Jadi ada program-program namanya tenaga kerja mandiri yang dirancang untuk membuat desain proposal. Dan di situ, proposal itu juga ada semacam supporting anggaran kecil sebagai, katakanlah, inkubasi bisnis. Kalau bisa besar, bisa kita gandengkan dengan perbankan. Mungkin kementerian lain yang memang menyediakan modal-modal yang bisa kita kita manfaatkan.

Nah yang keempat adalah yang terkait karier hub. Jadi tadi skill hub, serti-hub, bishub, dan karier hub. Jadi, karier hub ini tadi menyediakan informasi terkait dengan lowongan-lowongan pekerjaan yang bisa dimanfaatkan.

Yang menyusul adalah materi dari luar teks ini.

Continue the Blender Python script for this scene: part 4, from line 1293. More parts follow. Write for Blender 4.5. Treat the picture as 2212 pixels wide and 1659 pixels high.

Para employer bisa bikin dari itu ya?

Tadi kembali ya. Kami ingin Kemnaker itu memiliki tadi inclusive labor market information system. Siap kerja. Tadi semua aset SDM kita, setelah masuk dia adalah memberi profilingnya ini masuk ketika ada lowongan kita tinggal dapat feeding informasi.

Ini menarik, sebenarnya bukan hanya fresh graduate ya? Siapapun yang ingin masuk bagian dari siap kerja pun bisa mengakses itu ya?

Bisa. Jadi gini, kan ketika ketika kita berbicara adalah non-fresh graduate ya. Kan tadi skill hub. Skill hub itu kan kita berbicara dalam tiga aspek, pertama skilling, artinya orang ketika lulus perlu misalnya penyesuaian terkait dengan keterampilan.

Saya misalnya, alumni teknik sipil. Ketika, ibaratnya saya di dalam masuk dunia kerja baru tidak langsung compatible. Kan ada sesuatu yang harus skilling yang harus kita sesuaikan.

Yang kedua, upskilling. Artinya, seseorang ketika sudah bekerja perlu improvement dari sisi keterampilan. Kalau ingin maju ya tentunya dia harus memiliki modal lebih besar.

Kemudian, yang ketiga kan reskilling. Artinya, ketika seseorang mungkin butuh tantangan baru dia beralih profesi namanya reskilling dan itu informasinya juga ada di skill hub gitu. Jadi, menurut saya ini istilahnya sesuatu yang tadi memang satu paket.

Seandainya betul-betul dilaksanakan, mudah-mudahan tantangan ketenagakerjaan meski berat, kita sudah menyiapkan sebuah desain yang memang bisa merespon setiap tantangan-tantangan yang kita hadapi.

Apakah ada public participation, private sector atau mungkin mitra-mitra kementerian/lembaga lainnya yang dalam rangka berkolaborasi menyukseskan program-program ketenagakerjaan ini?

Jadi begini, kami ingin juga terima kasih yang namanya Kementerian Ketenagakerjaan kan tidak menyediakan pekerjaan. Namanya saja di dalam bahasa Inggris itu ada yang namanya ministry of manpower ada ministry of employment kan nah.

Ada Ministry of labor?

Nah, iya. Tapi, artinya apa memang Kemnaker ini harus mengorkestrasi seluruh kebutuhan akan tenaga kerja yang diinginkan. Pencipta yang namanya lapangan pekerjaan kan sektor-sektoral, pertanian, kesehatan kemudian perindustrian. Nah, kita harus betul-betul mengorkestrasi, ketika kesehatan butuh itu kan SDM apa yang diinginkan.

Kemudian yang kedua, kira-kira bagaimana kalau orang sudah bekerja ini dilindungi sebuah sistem aturan ketenagakerjaan yang membuat mereka nyaman bekerja. Makanya, kalau dulu dikenal adalah relasi industri. Kalau, yang ke depan ini kan relasi kerja. Misal, orang dengan digital platform dan sebagainya terlindungi, termasuk di situ jaminan sosial ketenagakerjaannya.

Nah yang kedua, kami sebetulnya menggagas dari dalam. Ketika saya masuk di kemnaker, pengalaman saya ketika masih di Kemendes saya bawa. Nggak mungkin yang namanya pemerintah itu aktor tunggal untuk menyelesaikan masalah publik. Maka di sini harus ada keterlibatan termasuk seluruh pemangku kepentingan, salah satunya perguruan tinggi.

Makanya, kami menggagas namanya Forum Komunikasi perguruan tinggi untuk Ketenagakerjaan 'forkontinang'. Kita undang kampus-kampus untuk kita bareng-bareng tadi mulai dari namanya formulasi regulasi sampai kepada tadi mengawal program ini gimana mereka juga ikut berpartisipasi.